▸ **SUPPLIED DATA**:
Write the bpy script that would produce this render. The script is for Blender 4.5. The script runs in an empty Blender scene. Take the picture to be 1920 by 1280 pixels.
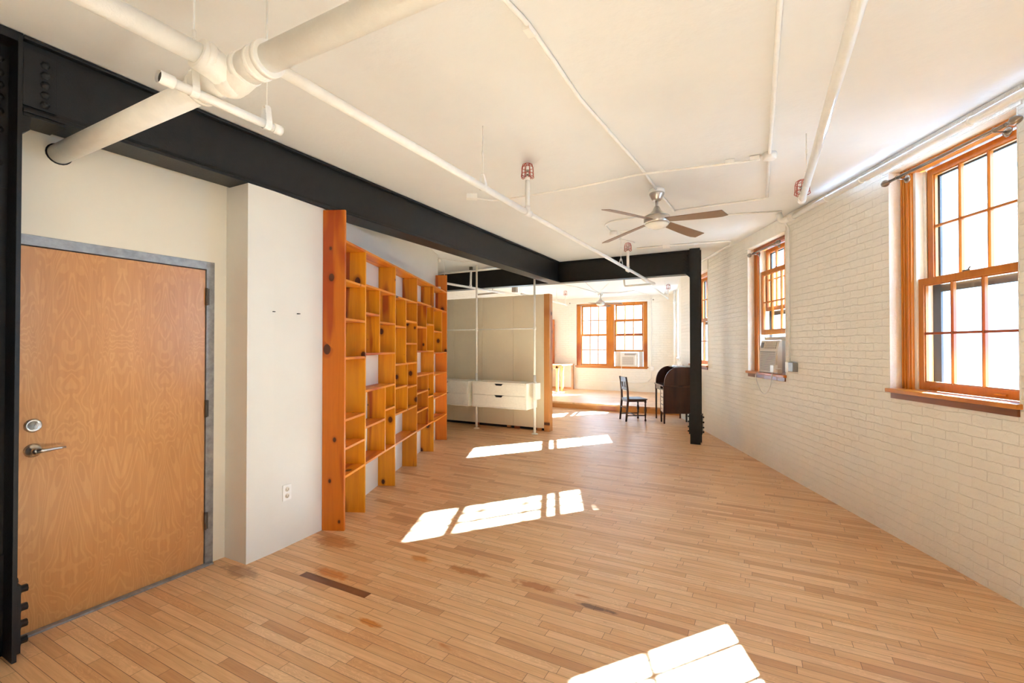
import bpy, bmesh, math, random
from mathutils import Vector, Matrix
random.seed(7)
PI = math.pi
SC = bpy.context.scene
COL = SC.collection

# ------------------------------------------------------------------ camera
cd = bpy.data.cameras.new('camera'); cam = bpy.data.objects.new('camera', cd); COL.objects.link(cam)
cd.sensor_width = 36.0; cd.lens = 36.0 * 870 / 1920; cd.clip_start = 0.05; cd.clip_end = 200
cam.location = (0, 0, 1.52)
cam.rotation_euler = (math.radians(90) + math.atan(9 / 870), 0, math.radians(27.97))
SC.camera = cam

# ------------------------------------------------------------------ view, sky, sun
SC.view_settings.view_transform = 'Standard'
SC.view_settings.look = 'None'
SC.view_settings.gamma = 1.0
SC.view_settings.use_curve_mapping = False
SC.view_settings.exposure = 1.44
w = bpy.data.worlds.new('world'); SC.world = w; w.use_nodes = True
bg = w.node_tree.nodes['Background']
bg.inputs[0].default_value = (0.57, 0.94, 1.42, 1); bg.inputs[1].default_value = 4.6
sl = bpy.data.lights.new('sun', 'SUN'); sun = bpy.data.objects.new('sun', sl); COL.objects.link(sun)
sl.energy = 82.0; sl.angle = math.radians(0.55); sl.color = (0.62, 0.97, 1.54)
sun.rotation_euler = Vector((-1.032, -1.366, -1.0)).to_track_quat('-Z', 'Y').to_euler()
cy = SC.cycles
cy.max_bounces = 12; cy.diffuse_bounces = 8; cy.glossy_bounces = 4; cy.transparent_max_bounces = 16
cy.use_denoising = True; cy.sample_clamp_indirect = 8.0; cy.caustics_reflective = False; cy.caustics_refractive = False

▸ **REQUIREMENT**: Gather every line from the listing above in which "scene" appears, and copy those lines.

▸ **TASK OUTPUT**:
Write the bpy script that would produce this render. The script is for Blender 4.5. The script runs in an empty Blender scene. Take the picture to be 1920 by 1280 pixels.
SC = bpy.context.scene